The Scottish Retail Consortium is seeking the prioritisation of measures which will support consumer spending and help lift private sector investment in the Scottish Government’s upcoming Budget which is expected to be unveiled later this autumn.

In its 14-page submission entitled ‘Shaping the Future of Scottish Retail’ sent earlier this week to the Scottish Finance Secretary (see link below), the SRC highlights the profound changes affecting retail and proposes detailed recommendations in key areas affecting consumers and retailers such as Scottish income tax, council tax, business rates, the apprenticeship levy, newly devolved taxes and regulation.

The submission from the leading sectoral trade association comes ahead of the expected publication later this autumn of the Scottish Government’s spending and taxation plans for next year, 2018-19.

The retail industry is Scotland’s largest private sector employer, providing 250,000 jobs, and the SRC’s members include well known high street, out-of-town, online and grocery retailers.
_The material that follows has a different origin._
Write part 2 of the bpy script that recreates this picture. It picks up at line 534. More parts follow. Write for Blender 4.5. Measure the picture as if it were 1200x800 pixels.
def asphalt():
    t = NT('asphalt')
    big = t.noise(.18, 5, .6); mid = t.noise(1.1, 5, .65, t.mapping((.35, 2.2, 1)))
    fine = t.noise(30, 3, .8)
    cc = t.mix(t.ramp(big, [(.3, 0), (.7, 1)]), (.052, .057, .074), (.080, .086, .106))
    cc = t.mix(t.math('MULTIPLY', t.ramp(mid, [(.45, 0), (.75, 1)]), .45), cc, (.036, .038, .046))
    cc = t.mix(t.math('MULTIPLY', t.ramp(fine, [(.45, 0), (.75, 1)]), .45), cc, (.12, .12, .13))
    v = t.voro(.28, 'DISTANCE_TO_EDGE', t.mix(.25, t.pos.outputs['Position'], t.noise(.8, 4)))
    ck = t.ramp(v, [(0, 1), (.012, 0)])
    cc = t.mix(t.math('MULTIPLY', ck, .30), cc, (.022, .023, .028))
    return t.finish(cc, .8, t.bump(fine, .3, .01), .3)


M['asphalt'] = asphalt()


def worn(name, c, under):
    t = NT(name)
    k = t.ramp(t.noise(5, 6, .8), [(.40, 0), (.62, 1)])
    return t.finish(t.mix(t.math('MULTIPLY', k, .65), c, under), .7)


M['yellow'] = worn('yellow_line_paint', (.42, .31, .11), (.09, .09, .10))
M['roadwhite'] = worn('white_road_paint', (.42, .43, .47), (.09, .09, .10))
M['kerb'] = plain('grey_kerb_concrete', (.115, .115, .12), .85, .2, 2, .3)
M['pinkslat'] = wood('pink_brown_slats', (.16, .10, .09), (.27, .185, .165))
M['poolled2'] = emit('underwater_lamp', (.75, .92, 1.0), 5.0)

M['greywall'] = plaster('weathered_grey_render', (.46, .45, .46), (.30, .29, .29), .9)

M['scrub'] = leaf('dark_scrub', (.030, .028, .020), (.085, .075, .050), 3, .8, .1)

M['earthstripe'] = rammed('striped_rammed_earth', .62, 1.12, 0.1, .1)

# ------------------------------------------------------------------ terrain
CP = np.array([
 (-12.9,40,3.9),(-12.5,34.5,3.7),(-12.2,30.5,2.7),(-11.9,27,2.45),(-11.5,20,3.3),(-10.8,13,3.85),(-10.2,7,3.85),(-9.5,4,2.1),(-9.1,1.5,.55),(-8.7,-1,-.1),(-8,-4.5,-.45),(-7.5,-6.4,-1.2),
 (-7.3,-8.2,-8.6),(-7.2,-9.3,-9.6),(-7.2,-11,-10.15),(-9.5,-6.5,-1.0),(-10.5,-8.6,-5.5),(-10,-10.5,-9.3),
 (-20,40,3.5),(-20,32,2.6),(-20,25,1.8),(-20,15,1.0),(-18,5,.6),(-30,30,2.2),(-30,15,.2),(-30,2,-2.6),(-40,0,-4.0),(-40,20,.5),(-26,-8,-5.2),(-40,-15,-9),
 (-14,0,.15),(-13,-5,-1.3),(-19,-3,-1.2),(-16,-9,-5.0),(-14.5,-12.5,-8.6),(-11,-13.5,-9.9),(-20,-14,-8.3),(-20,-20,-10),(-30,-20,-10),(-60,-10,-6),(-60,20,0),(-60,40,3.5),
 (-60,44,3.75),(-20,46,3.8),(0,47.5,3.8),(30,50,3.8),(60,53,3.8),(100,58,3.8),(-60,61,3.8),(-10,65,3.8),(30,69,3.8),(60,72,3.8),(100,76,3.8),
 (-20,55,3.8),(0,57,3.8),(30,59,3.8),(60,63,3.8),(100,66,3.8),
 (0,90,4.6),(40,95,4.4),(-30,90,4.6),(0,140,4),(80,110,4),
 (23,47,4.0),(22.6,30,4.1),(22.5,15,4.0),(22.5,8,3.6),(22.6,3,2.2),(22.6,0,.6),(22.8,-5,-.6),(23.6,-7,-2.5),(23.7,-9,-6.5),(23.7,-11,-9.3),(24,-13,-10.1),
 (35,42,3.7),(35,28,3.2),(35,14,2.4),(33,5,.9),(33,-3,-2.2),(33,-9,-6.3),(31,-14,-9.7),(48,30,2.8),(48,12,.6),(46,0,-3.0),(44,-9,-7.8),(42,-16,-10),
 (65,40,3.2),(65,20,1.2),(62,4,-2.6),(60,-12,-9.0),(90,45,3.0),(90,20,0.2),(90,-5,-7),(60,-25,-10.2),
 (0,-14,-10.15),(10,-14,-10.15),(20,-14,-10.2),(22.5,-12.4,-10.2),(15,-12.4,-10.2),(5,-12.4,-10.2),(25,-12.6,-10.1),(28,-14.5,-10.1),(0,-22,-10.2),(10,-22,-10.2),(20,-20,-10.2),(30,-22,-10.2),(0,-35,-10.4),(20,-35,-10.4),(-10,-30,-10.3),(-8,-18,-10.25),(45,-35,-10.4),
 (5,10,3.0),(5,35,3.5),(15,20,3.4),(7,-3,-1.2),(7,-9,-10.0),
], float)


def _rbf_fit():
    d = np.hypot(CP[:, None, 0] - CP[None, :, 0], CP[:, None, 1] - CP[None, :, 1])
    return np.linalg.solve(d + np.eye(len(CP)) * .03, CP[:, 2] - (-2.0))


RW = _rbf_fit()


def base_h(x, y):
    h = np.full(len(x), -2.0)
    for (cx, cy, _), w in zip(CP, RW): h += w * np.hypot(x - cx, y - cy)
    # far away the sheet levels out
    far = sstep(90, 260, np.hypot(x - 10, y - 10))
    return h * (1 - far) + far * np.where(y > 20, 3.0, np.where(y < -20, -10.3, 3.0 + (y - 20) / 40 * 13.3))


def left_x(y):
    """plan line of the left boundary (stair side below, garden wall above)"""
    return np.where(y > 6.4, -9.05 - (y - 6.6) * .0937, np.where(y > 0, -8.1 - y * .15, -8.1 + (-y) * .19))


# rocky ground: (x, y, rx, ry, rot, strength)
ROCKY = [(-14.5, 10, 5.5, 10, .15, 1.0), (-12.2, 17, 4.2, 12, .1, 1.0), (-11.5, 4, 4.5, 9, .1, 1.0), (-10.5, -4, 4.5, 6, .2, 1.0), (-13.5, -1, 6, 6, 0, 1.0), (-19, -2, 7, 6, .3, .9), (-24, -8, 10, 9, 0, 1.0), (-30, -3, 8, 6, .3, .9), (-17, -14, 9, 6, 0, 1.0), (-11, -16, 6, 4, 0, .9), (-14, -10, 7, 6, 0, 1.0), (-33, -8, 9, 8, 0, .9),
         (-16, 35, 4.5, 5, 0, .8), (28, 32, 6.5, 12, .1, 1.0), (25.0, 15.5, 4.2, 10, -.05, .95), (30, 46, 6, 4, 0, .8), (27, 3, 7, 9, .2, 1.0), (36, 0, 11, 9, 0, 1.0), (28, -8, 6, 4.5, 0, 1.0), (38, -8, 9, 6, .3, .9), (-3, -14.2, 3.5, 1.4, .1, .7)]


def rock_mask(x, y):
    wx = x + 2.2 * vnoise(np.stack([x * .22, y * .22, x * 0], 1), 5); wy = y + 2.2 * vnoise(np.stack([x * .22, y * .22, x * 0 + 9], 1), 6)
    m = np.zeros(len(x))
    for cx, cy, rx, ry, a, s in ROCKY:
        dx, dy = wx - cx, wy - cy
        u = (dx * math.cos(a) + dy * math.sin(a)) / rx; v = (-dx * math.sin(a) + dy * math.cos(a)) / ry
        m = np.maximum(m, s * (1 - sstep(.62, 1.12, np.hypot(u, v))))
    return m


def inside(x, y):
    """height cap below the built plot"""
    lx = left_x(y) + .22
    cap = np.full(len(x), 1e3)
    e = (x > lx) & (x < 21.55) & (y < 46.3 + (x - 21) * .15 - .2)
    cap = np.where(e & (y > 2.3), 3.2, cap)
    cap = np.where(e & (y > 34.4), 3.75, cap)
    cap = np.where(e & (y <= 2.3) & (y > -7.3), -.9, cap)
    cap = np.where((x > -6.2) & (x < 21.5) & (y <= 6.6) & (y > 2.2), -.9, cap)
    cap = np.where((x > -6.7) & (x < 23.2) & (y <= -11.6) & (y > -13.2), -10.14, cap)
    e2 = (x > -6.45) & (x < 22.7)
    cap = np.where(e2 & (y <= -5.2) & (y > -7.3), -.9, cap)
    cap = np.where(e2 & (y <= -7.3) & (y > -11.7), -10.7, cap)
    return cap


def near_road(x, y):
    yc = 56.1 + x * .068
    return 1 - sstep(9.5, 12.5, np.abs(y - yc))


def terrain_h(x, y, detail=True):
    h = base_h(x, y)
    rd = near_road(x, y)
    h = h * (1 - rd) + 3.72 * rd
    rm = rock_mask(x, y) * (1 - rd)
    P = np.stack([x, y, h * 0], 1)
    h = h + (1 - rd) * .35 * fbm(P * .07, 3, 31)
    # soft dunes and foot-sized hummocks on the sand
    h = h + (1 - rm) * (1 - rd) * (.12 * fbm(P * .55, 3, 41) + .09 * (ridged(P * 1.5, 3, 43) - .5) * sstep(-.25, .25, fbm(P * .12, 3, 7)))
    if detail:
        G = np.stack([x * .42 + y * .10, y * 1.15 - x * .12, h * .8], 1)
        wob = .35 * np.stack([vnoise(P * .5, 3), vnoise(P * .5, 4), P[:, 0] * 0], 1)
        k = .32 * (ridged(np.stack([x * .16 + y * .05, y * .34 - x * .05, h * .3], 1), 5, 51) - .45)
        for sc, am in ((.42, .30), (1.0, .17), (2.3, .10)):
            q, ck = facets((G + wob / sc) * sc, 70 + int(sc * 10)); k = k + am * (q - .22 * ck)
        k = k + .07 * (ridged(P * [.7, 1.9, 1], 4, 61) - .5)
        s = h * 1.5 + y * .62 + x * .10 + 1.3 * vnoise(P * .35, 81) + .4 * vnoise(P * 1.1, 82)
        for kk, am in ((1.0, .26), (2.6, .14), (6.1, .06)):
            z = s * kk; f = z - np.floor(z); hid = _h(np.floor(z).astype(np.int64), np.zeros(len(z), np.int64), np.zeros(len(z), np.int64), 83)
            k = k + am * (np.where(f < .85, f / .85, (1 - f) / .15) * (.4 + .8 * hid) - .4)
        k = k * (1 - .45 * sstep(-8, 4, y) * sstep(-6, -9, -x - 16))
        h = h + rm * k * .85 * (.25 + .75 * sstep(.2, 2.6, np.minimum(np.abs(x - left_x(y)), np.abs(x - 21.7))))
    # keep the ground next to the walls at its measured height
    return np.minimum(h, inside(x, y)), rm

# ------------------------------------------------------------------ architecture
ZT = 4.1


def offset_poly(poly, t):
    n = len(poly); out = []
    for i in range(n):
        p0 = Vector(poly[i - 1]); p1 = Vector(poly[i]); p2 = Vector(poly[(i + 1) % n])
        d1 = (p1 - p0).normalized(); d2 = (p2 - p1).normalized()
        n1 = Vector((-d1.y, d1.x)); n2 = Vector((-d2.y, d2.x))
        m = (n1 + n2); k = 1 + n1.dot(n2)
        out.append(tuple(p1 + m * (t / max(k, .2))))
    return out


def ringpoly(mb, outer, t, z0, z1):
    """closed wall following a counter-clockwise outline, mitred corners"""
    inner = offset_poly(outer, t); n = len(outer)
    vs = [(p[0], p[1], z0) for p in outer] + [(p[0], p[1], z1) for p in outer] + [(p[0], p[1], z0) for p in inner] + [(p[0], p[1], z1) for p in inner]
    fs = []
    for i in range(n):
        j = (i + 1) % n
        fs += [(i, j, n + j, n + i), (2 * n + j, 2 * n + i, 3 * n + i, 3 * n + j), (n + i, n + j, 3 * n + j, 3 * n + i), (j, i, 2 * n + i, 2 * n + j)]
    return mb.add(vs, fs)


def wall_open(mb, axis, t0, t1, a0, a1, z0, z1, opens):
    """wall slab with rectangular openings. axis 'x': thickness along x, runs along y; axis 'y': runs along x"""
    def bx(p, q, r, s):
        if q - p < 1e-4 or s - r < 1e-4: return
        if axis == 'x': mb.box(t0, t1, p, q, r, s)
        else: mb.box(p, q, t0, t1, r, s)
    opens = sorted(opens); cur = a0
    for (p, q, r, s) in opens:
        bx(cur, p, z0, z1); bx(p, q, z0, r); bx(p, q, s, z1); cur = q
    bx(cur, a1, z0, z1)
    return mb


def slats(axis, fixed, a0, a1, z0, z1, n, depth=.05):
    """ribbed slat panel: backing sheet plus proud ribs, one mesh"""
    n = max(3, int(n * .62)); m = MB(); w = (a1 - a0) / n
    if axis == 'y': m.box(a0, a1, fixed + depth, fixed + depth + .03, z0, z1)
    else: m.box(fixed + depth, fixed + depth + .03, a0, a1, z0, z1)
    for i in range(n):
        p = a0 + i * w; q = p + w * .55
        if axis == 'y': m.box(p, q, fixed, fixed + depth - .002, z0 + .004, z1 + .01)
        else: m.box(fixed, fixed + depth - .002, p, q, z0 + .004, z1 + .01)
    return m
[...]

However Scottish retail is an industry in transition and official data shows a net decline of 1,700 shops and 10,000 fewer retail jobs over the past seven years.

The industry wants to see Ministers prioritise policies which help sustain and lift Scotland’s private sector economy over what it views as calls for harmful increases in taxation to business and consumers.

Specifically, the SRC is recommending that Scottish Ministers:

  • Deliver on the recent welcome commitment to co-produce a Scottish Retail Strategy
  • Bolster consumer confidence by ruling out increases in income tax rates, and consider accelerating implementation of a zero-rate income tax band
  • Capitalise on the Barclay Rates Review to recast business rates for the decade ahead, to ensure rates better flex with economic conditions and deliver a medium-term plan to substantially lower the rates burden
  • Build on the recent increase in the threshold for the Large Business Rates Supplement by setting out a timetable for the restoration of parity with England as advocated by Barclay
  • Introduce a moratorium on new or additional rates levies during the remainder of the current parliamentary term
  • Ensure levy-payers benefit directly from the mooted £10m Flexible Workforce Development Fund, increase the size of the Fund and tie its future funding growth to the projected overall increase in devolved receipts from the Apprenticeship Levy


David Lonsdale, Director of the Scottish Retail Consortium, said:

“With consumers and retailers under pressure from higher inflation, rising costs, and anaemic growth, the Scottish Government has to put growing the economy at the very heart of its next budget.

“First and foremost consumers need to be protected. Disposable incomes are flat, and there is evidence customers are choosing to spend less on discretionary items as household bills continue to rise and wages moderate. The Scottish Government should keep income tax rates down, boosting customer confidence and keeping consumer spending buoyant to support the economy as well as government revenue.

“Retailers too will look for support to help them keep down prices and stimulate investment plans. The Barclay Review rightly pointed out that our current business rates regime is inadequate to the task ahead of helping to lift private sector investment. We want to see progress made on Barclay’s call for an end to the self-defeating Scotland-only rates surcharge on medium-sized and larger commercial premises, and a moratorium on new or additional rates levies. This would keep down the cost of doing business on our high streets and aid more economically fragile communities. Working with firms to ensure they directly benefit from the Apprenticeship Levy monies and more investment in GDP-enhancing infrastructure are also essential to allow retailers to better compete in the digital economy.

“Last year’s Budget contained some positive steps forward, with modest changes to the Apprenticeship Levy and Large Business Supplement thresholds. The SRC hopes the Finance Secretary will be bolder this year, resisting siren calls to raise income taxes and with a further decisive step towards bringing the rates supplement into line with England. With half of VAT receipts being assigned to Holyrood our politicians have a direct stake in facilitating a flourishing retail industry. Retailers will be looking to the Finance Secretary to act when he brings forward his Budget later this year.”